### Problem requirements
Take the lines of the data below from the very first through the line containing "from mathutils import Vector, Matrix" and output them exactly, pictures excluded.

· · · · ·

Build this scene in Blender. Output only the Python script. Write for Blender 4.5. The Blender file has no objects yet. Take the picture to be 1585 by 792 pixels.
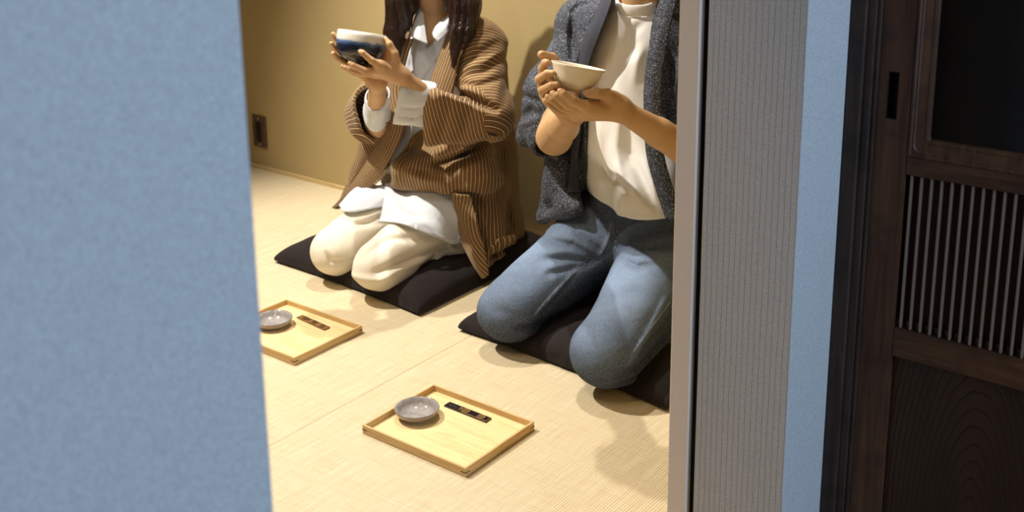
import bpy, bmesh, math, random
import numpy as np
from mathutils import Vector, Matrix

# ------------------------------------------------------------------ camera, world, light, exposure
SC = bpy.context.scene
COL = SC.collection
FPX, PX, PY, CAMH = 1733.0, 865.0, 160.0, 1.15
PITCH = math.atan(420 / 1733.0)
cF = np.array([-.5855, .8107, 0.]); cR = np.array([.8107, .5855, 0.])
cC = np.array([0, 0, CAMH]); _c, _s = math.cos(PITCH), math.sin(PITCH)

cam = bpy.data.cameras.new('camera')
cam_o = bpy.data.objects.new('camera', cam); COL.objects.link(cam_o)
cam.sensor_width = 36; cam.sensor_fit = 'HORIZONTAL'
cam.lens = FPX * 36 / 1585
cam.shift_x = -(PX - 792.5) / 1585; cam.shift_y = -(396 - PY) / 1585
cam.clip_start = .02
cam_o.location = cC
cam_o.rotation_euler = (math.pi / 2 - PITCH, 0, math.atan2(.5855, .8107))
cam.dof.use_dof = True; cam.dof.focus_distance = 1.95; cam.dof.aperture_fstop = 6.7
SC.camera = cam_o

SC.view_settings.view_transform = 'Standard'; SC.view_settings.look = 'None'
SC.view_settings.gamma = 1; SC.view_settings.use_curve_mapping = False
SC.view_settings.exposure = 0.0

world = bpy.data.worlds.new('world'); SC.world = world; world.use_nodes = True
bg = world.node_tree.nodes['Background']
bg.inputs[0].default_value = (.75, .80, 1.0, 1); bg.inputs[1].default_value = .05

def lamp_area(name, loc, target, size, power, color, size_y=None, spread=180):
    l = bpy.data.lights.new(name, 'AREA'); l.energy = power; l.color = color
    l.size = size; l.spread = math.radians(spread)
    if size_y: l.shape = 'RECTANGLE'; l.size_y = size_y
    o = bpy.data.objects.new(name, l); COL.objects.link(o); o.location = loc
    o.rotation_euler = (Vector(target) - Vector(loc)).to_track_quat('-Z', 'Y').to_euler()
    return o
def lamp_spot(name, loc, target, power, color, angle=80, blend=.5, radius=.03):
    l = bpy.data.lights.new(name, 'SPOT'); l.energy = power; l.color = color
    l.spot_size = math.radians(angle); l.spot_blend = blend; l.shadow_soft_size = radius
    o = bpy.data.objects.new(name, l); COL.objects.link(o); o.location = loc
    o.rotation_euler = (Vector(target) - Vector(loc)).to_track_quat('-Z', 'Y').to_euler()
    return o
WARM = (1, .82, .58); WARM2 = (1, .945, .85); BLUE = (.50, .72, 1.0); NEUT=(.93, .95, 1.0)
# daylight from the entrance behind the camera, on the corridor side
lamp_area('daylight', (1.5, .80, 1.4), (-.6, .85, .8), 1.0, 38, BLUE, 1.7)
lamp_area('sky_light', (1.7, -.9, 1.9), (-1.7, 1.6, .2), 1.0, 6, BLUE, 1.0)
lamp_area('corridor_light', (-.1, -1.6, 1.7), (-.4, 1.3, .8), .9, 1.6, (1, .72, .54), .9)
# ceiling spots of the tea room
lamp_spot('ceiling_spot', (-2.00, 2.22, 2.25), (-1.80, 1.70, 0), 115, WARM2, 72, .6, .022)
lamp_spot('ceiling_spot', (-2.75, 1.25, 2.25), (-1.8, 1.85, .2), 280, WARM2, 72, .7, .022)
lamp_spot('ceiling_spot', (-1.75, .85, 2.25), (-1.6, 1.9, .2), 18, WARM2, 95, .6, .022)
lamp_spot('ceiling_spot', (-1.45, .55, 2.25), (-1.25, 1.25, 0), 30, (1, .72, .42), 62, .6, .022)
lamp_area('room_bounce', (-2.0, .9, 2.2), (-2.0, 1.4, 0), 1.6, 1.2, WARM, 1.6)

# ------------------------------------------------------------------ helpers
def ray(u, v):
    x = u - PX; w = v - PY
    return cR * x + cF * (FPX * _c - w * _s) - np.array([0, 0, 1.]) * (FPX * _s + w * _c)
def P(u, v, X=None, Y=None, Z=None):
    """the point of the plane X=, Y= or Z= that shows at (u, v)"""
    d = ray(u, v)
    t = (X - cC[0]) / d[0] if X is not None else (Y - cC[1]) / d[1] if Y is not None else (Z - cC[2]) / d[2]
    return cC + d * t
def lin(c):
    return tuple(((x / 12.92) if x <= .04045 else ((x + .055) / 1.055) ** 2.4) for x in c)
def rgb(r, g, b): return lin((r / 255, g / 255, b / 255)) + (1,)

def tag(o, label=None, cat=None, group=None, kind=None):
    if label: o['label'] = label
    if cat: o['category'] = cat
    if group: o['group'] = group
    if kind: o['kind'] = kind
    return o
def empty(name, loc, rz=0):
    o = bpy.data.objects.new(name, None); COL.objects.link(o); o.location = loc; o.rotation_euler = (0, 0, rz)
    o.empty_display_size = .05
    return o
def link(name, me, mat=None, parent=None, keep_world=True):
    o = bpy.data.objects.new(name, me); COL.objects.link(o)
    if mat: me.materials.append(mat)
    if parent is not None:
        o.parent = parent
        if keep_world:
            q = parent; L = Matrix.Identity(4)
            while q is not None:
                L = Matrix.LocRotScale(q.location, q.rotation_euler, q.scale) @ L; q = q.parent
            me.transform(L.inverted())
    return o
def bm_obj(name, bm, mat=None, parent=None, smooth=False, keep_world=True):
    me = bpy.data.meshes.new(name)
    bmesh.ops.recalc_face_normals(bm, faces=bm.faces)
    bm.to_mesh(me); bm.free()
    if smooth:
        me.polygons.foreach_set('use_smooth', [True] * len(me.polygons))
    return link(name, me, mat, parent, keep_world)
def add_box(bm, lo, hi, bevel=0, seg=2):
    lo = Vector(lo); hi = Vector(hi)
    vs = [bm.verts.new((x, y, z)) for x in (lo.x, hi.x) for y in (lo.y, hi.y) for z in (lo.z, hi.z)]
    F = [(0, 1, 3, 2), (4, 6, 7, 5), (0, 4, 5, 1), (2, 3, 7, 6), (0, 2, 6, 4), (1, 5, 7, 3)]
    fs = [bm.faces.new([vs[i] for i in f]) for f in F]
    if bevel:
        es = list({e for f in fs for e in f.edges})
        bmesh.ops.bevel(bm, geom=es, offset=bevel, segments=seg, affect='EDGES', profile=.5)
def box(name, lo, hi, mat, parent=None, bevel=0, keep_world=True):
    bm = bmesh.new(); add_box(bm, lo, hi, bevel); return bm_obj(name, bm, mat, parent, keep_world=keep_world)
def add_prism(bm, poly, axis, a, b):
    """poly: 2-D points, extruded along axis (0,1,2) from a to b"""
    def mk(p, t):
        q = [0, 0, 0]; o = [i for i in range(3) if i != axis]; q[o[0]], q[o[1]] = p; q[axis] = t; return q
    A = [bm.verts.new(mk(p, a)) for p in poly]; B = [bm.verts.new(mk(p, b)) for p in poly]
    bm.faces.new(A); bm.faces.new(B[::-1]); n = len(poly)
    for i in range(n): bm.faces.new((A[i], A[(i + 1) % n], B[(i + 1) % n], B[i]))
def lathe(name, prof, mat, parent=None, seg=64, loc=(0, 0, 0), rot=None, wob=0, keep_world=True, smooth=True):
    bm = bmesh.new(); rings = []
    for r, z in prof:
        if r < 1e-6: rings.append([bm.verts.new((0, 0, z))]); continue
        rings.append([bm.verts.new((r * (1 + wob * math.sin(3 * a + z * 60) + wob * .6 * math.sin(5 * a + 1)) * math.cos(a),
                                    r * (1 + wob * math.sin(3 * a + z * 60) + wob * .6 * math.sin(5 * a + 1)) * math.sin(a), z))
                      for a in [2 * math.pi * i / seg for i in range(seg)]])
    for A, B in zip(rings, rings[1:]):
        for i in range(seg):
            j = (i + 1) % seg
            if len(A) == 1: bm.faces.new((A[0], B[i], B[j]))
            elif len(B) == 1: bm.faces.new((A[i], A[j], B[0]))
            else: bm.faces.new((A[i], A[j], B[j], B[i]))
    M = Matrix.Translation(loc) @ (rot.to_4x4() if rot is not None else Matrix.Identity(4))
    bmesh.ops.transform(bm, matrix=M, verts=bm.verts)
    return bm_obj(name, bm, mat, parent, smooth=smooth, keep_world=keep_world)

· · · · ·

### The response
Build this scene in Blender. Output only the Python script. Write for Blender 4.5. The Blender file has no objects yet. Take the picture to be 1585 by 792 pixels.
import bpy, bmesh, math, random
import numpy as np
from mathutils import Vector, Matrix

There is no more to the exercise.